Hailee Steinfeld does an endearing job portraying 17-year-old student Nadine, whose battles with depression and loneliness post her father's death. Teetering between comedy and drama, the film follows Nadine and her best friend navigating the complexities of high school, dating and general adolescent debauchery.
11. Juno (2007)
Watch if you like: Michael Cera in short shorts, awkward high school relationships, dry humour.

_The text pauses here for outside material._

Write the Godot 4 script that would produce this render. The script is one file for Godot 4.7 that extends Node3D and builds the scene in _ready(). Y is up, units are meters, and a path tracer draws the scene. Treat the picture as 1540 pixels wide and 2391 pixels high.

A film about teen pregnancy that's anything but what you think it is. When faced with an unplanned pregnancy, titular Juno MacGuff decides to choose a failed rock star and his wife to adopt her unborn child. But as her relationship with the couple – and with her awkward high school boyfriend played by Michael Cera – are complicated as the pregnancy progresses, Juno is faced with decisions that may not just alter her life, but that of those around her.
12. Eighth Grade (2018)
Watch if you like: Cringing at your tween self, complicated relationships with social media.
Bo Burnham's first and only feature-length film sets the spotlight on 13-year-old Kayla, whose run-of-the-mill suburban adolescence is a painfully accurate depiction of that age; a time where social acceptance, self confidence and the internet are the holy trinity of priorities – and simultaneously at odds with each other.
13. Jinn (2018)
Watch if you like: Reckoning with religion, identity crises, Instagram celebrities.
Teenager, Summer, is prompted to abruptly reevaluate her identity when her mother – a popular meteorologist – decides to convert to Islam. Converting herself at her mother's behest, she struggles to figure out how religion fits into her life.
14. 20th Century Women (2016)
Watch if you like: Matrilineal love, slow burns, wearing Birkenstocks.
Set in late-70s Santa Barbara, California, this film follows a determined mid-50s single mother Dorothea as she raises her teenage son Jamie. In need of help, Dorothea enlists the aid of free-spirited artist Abbie – a boarder in their home – and their precocious young neighbour Julie to help with Jamie's upbringing among the love, freedom and cultural change of Southern California in 1979.